Without the disposition of Goodman and his cohorts to persistently reach out, discover and shine a light on fairly under-the-radar sounds such as footwork, Hyperdub may have petered out. Growing bored of a homogenising dubstep scene that he believed was taking the colour out of much of the music, Goodman fortunately broadened Hyperdub out of its fairly constrained, humble beginnings, embracing the richly melodic textures of producers like Zomby, Darkstar and Ikonika. His ear for shunning that which might be deemed inoffensive or saturated has seen the label through to its decade anniversary, and not just limping over the benchmark either, as the grins of tonight’s attendees demonstrate. Looking ahead though, Hyperdub appears to have found a healthy balance of keeping one foot in its history and the other very firmly in an undefined future. With Dean Blunt’s commitment on the night to baffling club audiences as well as the upcoming Cooly G album, on which she’s set to explore her love of R&B and move away from the tribal house of past work, it seems that Hyperdub is still determined to avoid pigeonholing, but keen too to continue honouring its earliest and most faithful signees, namely those on the more dancefloor-oriented side of tonight’s bill, and the foundations that were built on their rousing, innovative club constructions.

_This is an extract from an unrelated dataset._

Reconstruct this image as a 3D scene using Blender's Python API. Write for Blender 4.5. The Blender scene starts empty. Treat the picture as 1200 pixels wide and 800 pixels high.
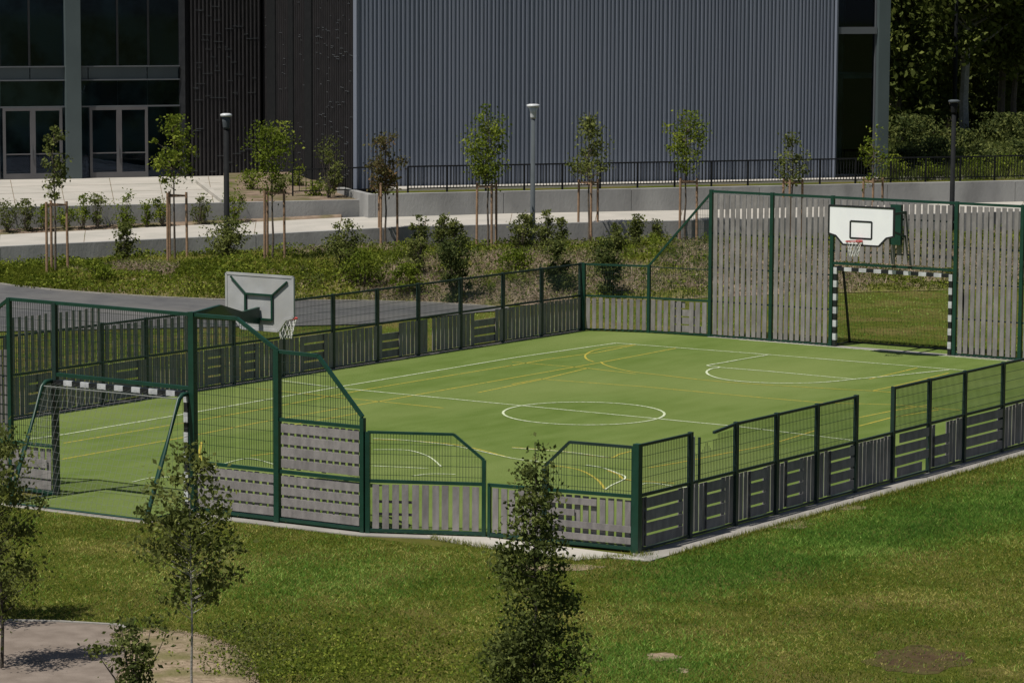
import bpy, math, random
import numpy as np
from mathutils import Vector, Matrix
random.seed(7); rng = np.random.default_rng(7)
S = bpy.context.scene

# ------------------------------------------------------------------ camera
F = 3647.6                                   # focal length in pixels of a 1200 px wide picture
CAM = np.array([30.732, -47.642, 10.667])
YAW, PITCH, ROLL = -0.61406, 0.11848, 0.004736
fwd = np.array([math.sin(YAW)*math.cos(PITCH), math.cos(YAW)*math.cos(PITCH), -math.sin(PITCH)])
r0 = np.array([math.cos(YAW), -math.sin(YAW), 0.0]); u0 = np.cross(r0, fwd)
right = math.cos(ROLL)*r0 + math.sin(ROLL)*u0
cup = -math.sin(ROLL)*r0 + math.cos(ROLL)*u0
cam = bpy.data.objects.new('camera', bpy.data.cameras.new('camera')); S.collection.objects.link(cam)
cam.data.sensor_width = 36; cam.data.lens = F/1200*36; cam.data.clip_end = 2000; cam.data.clip_start = 0.5
m = Matrix(((right[0], cup[0], -fwd[0], CAM[0]), (right[1], cup[1], -fwd[1], CAM[1]), (right[2], cup[2], -fwd[2], CAM[2]), (0, 0, 0, 1)))
cam.matrix_world = m; S.camera = cam

# ------------------------------------------------------------------ world, sun, exposure
KX, KY = 0.13, 0.50                           # shadow of a 1 m post: metres east, metres north
sdir = Vector((-KX, -KY, 1)).normalized()
W = bpy.data.worlds.new('World'); S.world = W; W.use_nodes = True
nt = W.node_tree; bg = nt.nodes['Background']
sky = nt.nodes.new('ShaderNodeTexSky'); sky.sky_type = 'NISHITA'; sky.sun_disc = False
sky.sun_elevation = math.asin(sdir.z); sky.sun_rotation = math.atan2(sdir.x, sdir.y)
nt.links.new(sky.outputs[0], bg.inputs[0]); bg.inputs[1].default_value = 0.05
sun = bpy.data.objects.new('sun', bpy.data.lights.new('sun', 'SUN')); S.collection.objects.link(sun)
sun.data.energy = 5.0; sun.data.angle = math.radians(0.53); sun.data.color = (1.0, 0.95, 0.87)
sun.rotation_euler = sdir.to_track_quat('Z', 'Y').to_euler()
S.view_settings.view_transform = 'Standard'; S.view_settings.look = 'None'
S.view_settings.exposure = 0.06; S.view_settings.gamma = 1; S.view_settings.use_curve_mapping = False
S.cycles.max_bounces = 6; S.cycles.transparent_max_bounces = 12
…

Over 100 releases deep, the label continues to prove that underground electronic music can be unrelentingly fun while still preserving an oeuvre of edge and sincerity. As it approaches 3 am and the power to the DJ booth is cut, a sizeable, unwavering selection of people left loitering around me break out into a boozy rendition of ‘Happy Birthday’ ("dear Hyperdub") and the gratitude to Goodman and co. is unmistakable. Hyperdub finds itself the subject of such loyalty not just because it has soundtracked some of the earliest ventures into club culture of these various twenty-somethings that remain until lights up, but also because it has been a vital gateway for so many into forward-thinking electronic music as a whole.